The developer concedes that the failed Qdoba sits on a valuable piece of land. But here’s where the proposal begins to look like blackmail.

“Sure, it’s an attractive piece of property for development for lots of different uses,” Aaron March, an attorney working for Price Development, tells The Pitch. “But if we were just in it for the money, we would sell it to McDonald’s or QuikTrip. But we’re not.”

In other words, the city can grant the tax break or it can expect the next proposal to feature gas pumps or a drive-through window. Which will it be?

Three years ago, the answer was “no tax break.”

In 2008, Price Development asked a city agency, the Planned Industrial Expansion Authority, to determine whether the site was blighted, a necessary condition for the tax abatement. The developer’s timing was bad. Former Mayor Mark Funkhouser, a critic of the way tax incentives have been used to remake Kansas City, had made new appointments to the agency’s board shortly before Price Development’s plan came up for consideration.

Now that Funkhouser is out of the picture, developers are feeling more confident about their chances at City Hall and its related agencies. March spoke of “a feeling of optimism in Kansas City” when he discussed the 39th Street development with The Kansas City Star’s Kevin Collison in the spring.

March tells The Pitch that Price Development officials want to do something special and unique for the neighborhood. A member of the family who owns the business lives in the area, he adds.

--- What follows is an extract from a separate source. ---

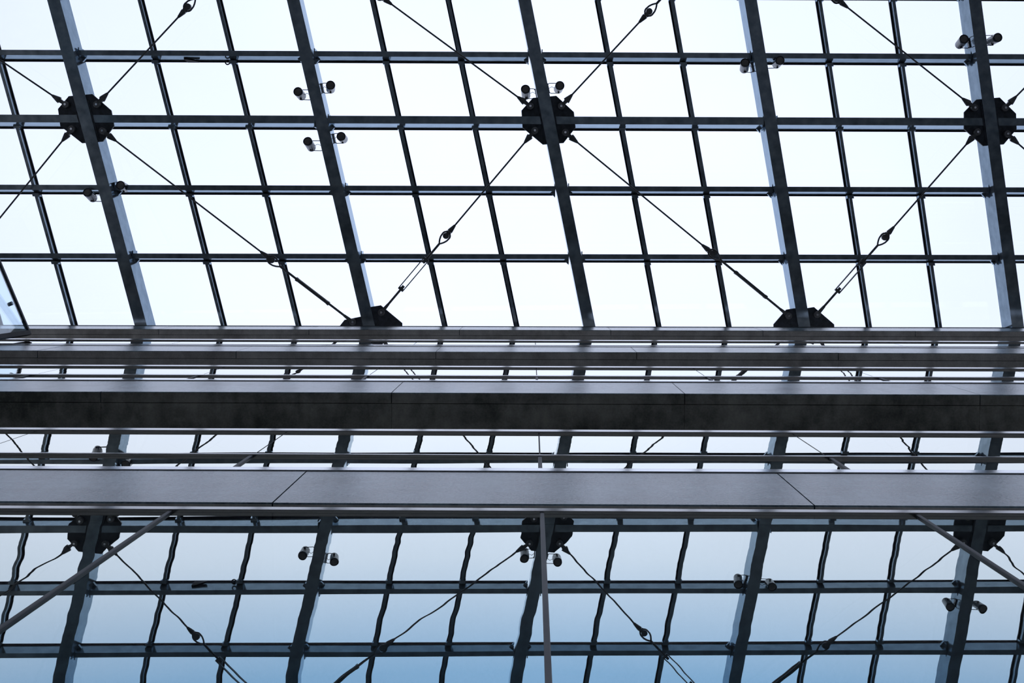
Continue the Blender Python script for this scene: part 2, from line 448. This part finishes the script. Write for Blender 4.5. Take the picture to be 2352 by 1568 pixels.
def half_plate(key, left, rightp, pins, label):
    pts = left + rightp
    cx = sum(p[0] for p in pts) / len(pts); cy = 0.95
    t = empty('gusset_plate', (cx, cy, roofz(cx, cy) + 0.03))
    tag(t, label, 'gusset plate', 'steel plates where the bracing cables meet')
    for outline in (left, rightp):
        mb = MB(); mb.prism([Vector((x, y, roofz(x, y) + 0.03)) for x, y in outline], (0, 0, 0.03))
        mb.build('plate', 'plate', t)
    d = {}
    for k, (x, y) in pins.items():
        p = Vector((x, y, roofz(x, y) + 0.03)); add_pin(t, p); d[k] = p + Vector((0, 0, -0.04))
    PLATES[key] = d
def shifted(pts, dx, dy=0): return [(x + dx, y + dy) for x, y in pts]
D_L = [(3.917, 0.994), (4.115, 0.754), (4.238, 0.733), (4.33, 0.73), (4.40, 1.35), (4.05, 1.35), (3.93, 1.15)]
D_R = [(4.43, 0.733), (4.563, 0.712), (4.903, 0.993), (4.92, 1.15), (4.75, 1.35), (4.52, 1.35)]
B_L = [(-3.106, 1.027), (-3.026, 0.927), (-2.918, 0.906), (-2.72, 0.865), (-2.66, 1.35), (-3.0, 1.35), (-3.10, 1.2)]
B_R = [(-2.60, 0.717), (-2.438, 0.69), (-2.098, 0.978), (-2.096, 1.10), (-2.25, 1.35), (-2.48, 1.35)]
half_plate('B5', B_L, B_R, {'ul': (-2.884, 0.963), 'ur': (-2.425, 0.804)}, 'black split gusset plate over the concrete beam, its left half set lower')
half_plate('D5', D_L, D_R, {'ul': (4.145, 0.853), 'ur': (4.605, 0.832)}, 'black half-octagon gusset plate over the concrete beam, right of centre')
half_plate('F5', shifted(D_L, 6.966), shifted(D_R, 6.966), {'ul': (11.111, 0.853), 'ur': (11.571, 0.832)}, 'black half-octagon gusset plate over the beam right of the photo')
half_plate('Z5', shifted(D_L, -14.359), shifted(D_R, -14.359), {'ul': (-10.214, 0.853), 'ur': (-9.754, 0.832)}, 'black half-octagon gusset plate over the beam left of the photo')

# ------------------------------------------------------------------ bracing cables
def slab_along(mb, p, d, s, n, t0, w0, t1, w1, th):
    a, b = p + d * t0, p + d * t1
    lo = [a - s * w0 / 2 - n * th / 2, a + s * w0 / 2 - n * th / 2, b + s * w1 / 2 - n * th / 2, b - s * w1 / 2 - n * th / 2]
    mb.hexa(lo + [q + n * th for q in lo])
def socket(mb, p, d, s, n, t, sign):
    """spelter socket: wide shoulder at t, narrow neck 0.13 further along sign*d."""
    mb.lathe(p + d * t, d * sign, [(0, 0.030), (0.004, 0.043), (0.03, 0.041), (0.125, 0.021), (0.135, 0.019)], 12)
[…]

But there are limits to the generosity. March says the development of a “significant project” at the site won’t produce an adequate return. A third party ran the numbers for the city and came to the same conclusion.

“You can’t build this project as a market-rate project,” March says. “You can’t do much more on this small site, other than a McDonald’s or a convenience store, and have it make economic sense.”

Again with the Happy Meal threat!

March concedes that 39th Street West is a hip area. But “happening” is not the same as “lucrative.” Rents are low. “There really hasn’t been any new investment along 39th Street in quite a while, on the Missouri side,” March says.

So what will you have, Kansas City, a spiffy new apartment building or a McFlurry? “If you’d rather have a convenience store or a gas station or a fast-food restaurant,” March says, “then don’t give the incentives."